Professional Experience

• Space Scientist, USRA/STI, Huntsville, AL, USA (2025 - present)‍
• Research Scientist, Eureka Scientific, CA, USA (2022 - 2025)‍
• Research Fellow, University of Michigan, MI, USA (2019 - 2021)‍
• Postdoc Fellow, Harvard-Smithsonian CfA, MA, USA (2015 - 2018)

Other Experience

• Teaching Assistant, Holographic Duality, MIT Physics, USA (2018)
• Teaching Assistant, Physics Lab., Macquarie U., Australia (2011 - 2012)
• Visiting Researcher in Physics, University of Craiova, Romania (2008)

Awarded Funds

• NASA NICER Program (80NSSC23K1098)
• NASA Astrophysics Data Analysis Program (80NSSC22K0626)
• International Astronomical Union Travel Grant (€5.7k; 2011, 2014,2022)
• Marie Curie Alumni Association Micro-grant (€400)
  
• Sigma Xi Grants-in-Aid of Research ($1.5k; 2013)

Awarded Scholarships

• Macquarie University Research Excellence Scholarship (2010-2013)
• NI/UK Department for Employment and Learning Studentship (2009)
• Marie Curie Early-Stage Researcher Scholarship (2008)

Memberships

• International Astronomical Union (IAU)
• American Astronomical Society (AAS)
• American Physical Society (APS)
• Sigma Xi, The Scientific Research Honor Society (ΣΞ)

Publication​

• ORCID: 0000-0003-4552-5997
• Google Scholar: a2LX8coAAAAJ
• NASA Astrophysics Data System
• Elsevier's Scopus: 34972723700
• Web of Science: C-2053-2009

X-ray Data Analysis of Active Galactic Nuclei

I investigated the presence and properties of an ultra-fast outflow (UFO) in quasars using high-resolution X-ray spectra.
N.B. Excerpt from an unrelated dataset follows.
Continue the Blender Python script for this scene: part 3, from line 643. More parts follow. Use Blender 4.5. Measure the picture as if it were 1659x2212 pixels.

Analysis of the spectra reveals complex absorption lines from highly ionized elements like neon, magnesium, and silicon, indicating the presence of UFOs moving at a nearly relativistic speed. Such UFOs are characterized by their ionization parameter and column density. Interestingly, my study of PG 1211+143 also demonstrated consistency between the X-ray absorption features and a broad Lyα absorption line observed in UV data, providing the first-ever simultaneous detection of a UFO in both X-ray and UV bands. My findings suggest a potential link between the X-ray and UV outflows, possibly driven by an active jet in the quasar. In my research, I employed data from multiple X-ray telescopes like Chandra, NuSTAR, and XMM-Newton, which delves into the presence of mildly-relativistic UFOs, meaning material moving at speeds near to the speed of light. Analysis of the X-ray spectra of several quasars reveals blueshifted absorption lines, indicating outward gas flow.

IFU Spectroscopy of Ionized Nebulae

My works on ionized nebulae focuses on two key aspects: physical and chemical properties, and morpho-kinematic properties. To derive the temperature and density of ionized nebulae, I analyzed the nebular emission lines resolved by an integral field unit (IFU) spectrograph. I also conducted an abundance analysis, which revealed discrepancies between the abundances derived from different methods. My findings suggest the presence of small, dense clumps of cool, oxygen-rich material within the warm diffuse nebulae. This could challenge our understanding of how ionized nebulae evolve. Using IFU observations, I constructed 3D models of the nebulae, providing a more complete picture of their shapes and gas flows. My research helped to elucidate how these nebulae evolve, resulting in the morphologies we observe now. My research on ionized nebulae improves our understanding of gaseous nebulae, sheds light on their physical and chemical makeup and morphological shapes, and helps us piece together the puzzle of how these objects form and evolve.